The threat of a federal government shutdown is back on after a group of Republicans ousted House Speaker Kevin McCarthy. It was the first time in American history that a lawmaker revolt dethroned a House speaker.

McCarthy’s ousters have paved the way for weeks of government dysfunction that could paralyze Congress at a critical time. Lawmakers have until Nov. 17 to extend government funding or risk a shutdown—something they narrowly avoided last week when they struck a deal at the 11th hour.

In the meantime, Rep. Patrick McHenry (R-NC) has assumed the role of temporary House speaker until lawmakers can decide on a permanent replacement.

“The House will be paralyzed; we can expect week after week of fruitless ballots while no other business can be conducted,” said Representative Tom McClintock, a Republican from California.

While government shutdowns are nothing new—the U.S. has experienced 22 shutdowns since 1976—the latest upheaval in Congress appears to be more than just political grandstanding.

Some lawmakers have been blunt about what could happen next.

Political infighting breeds uncertainty

Perhaps the most candid answer came from Pennsylvania Republican Brian Fitzpatrick. In a meeting with fellow lawmakers, Fitzpatrick said, “If we vacate the chair, the government will shut down.”

Well, the chair has been vacated, and the path forward implies more infighting than reaching a funding resolution.

The political wrangling to come “will put this House in a stalemate and paralyze our ability to fight for our constituents and instead create a fight amongst one another,” said Oklahoma Republican Stephanie Brice.

Experts were bracing for a temporary shutdown even before the political quarrel involving McCarthy.

Last week, Goldman Sachs gave 90% odds that the government would temporarily shutter. The Committee for a Responsible Federal Budget, a nonpartisan organization, said the chance of a shutdown was 87%.

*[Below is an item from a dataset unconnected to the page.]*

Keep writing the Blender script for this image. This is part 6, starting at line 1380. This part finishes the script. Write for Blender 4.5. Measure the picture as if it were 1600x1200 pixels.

While it’s too early for oddsmakers to give sensible predictions about what happens after Nov. 17, analysts warn that the uncertainty alone could throw a wrench in an already stagnating economy.

The straw that will break the camel's back?

In addition to shutting down 'non-essential' government services, disagreements about funding could be the final straw that tips the economy into a recession.

“The big risk is if the negative consequences from the shutdown are what ultimately tip the economy into a recession or investors into a panic,” said Callie Cox, a U.S. investment analyst at trading firm eToro.

Depending on its length and severity, a shutdown could also sow fear in the markets, according to Michael Crook, the deputy chief investment officer at Mill Creek Capital Advisors.

“If the shutdown extends more than two to three weeks, we could see some deterioration in confidence, but longer-term interest rates are the main driver of markets right now,” he added.

The U.S. economy has avoided a recession this year, but real GDP growth is forecast to slow to less than 1% in the second half of 2023, according to S&P Global Ratings.

This slowdown could leave the U.S. economy more vulnerable to government shutdowns in the near term.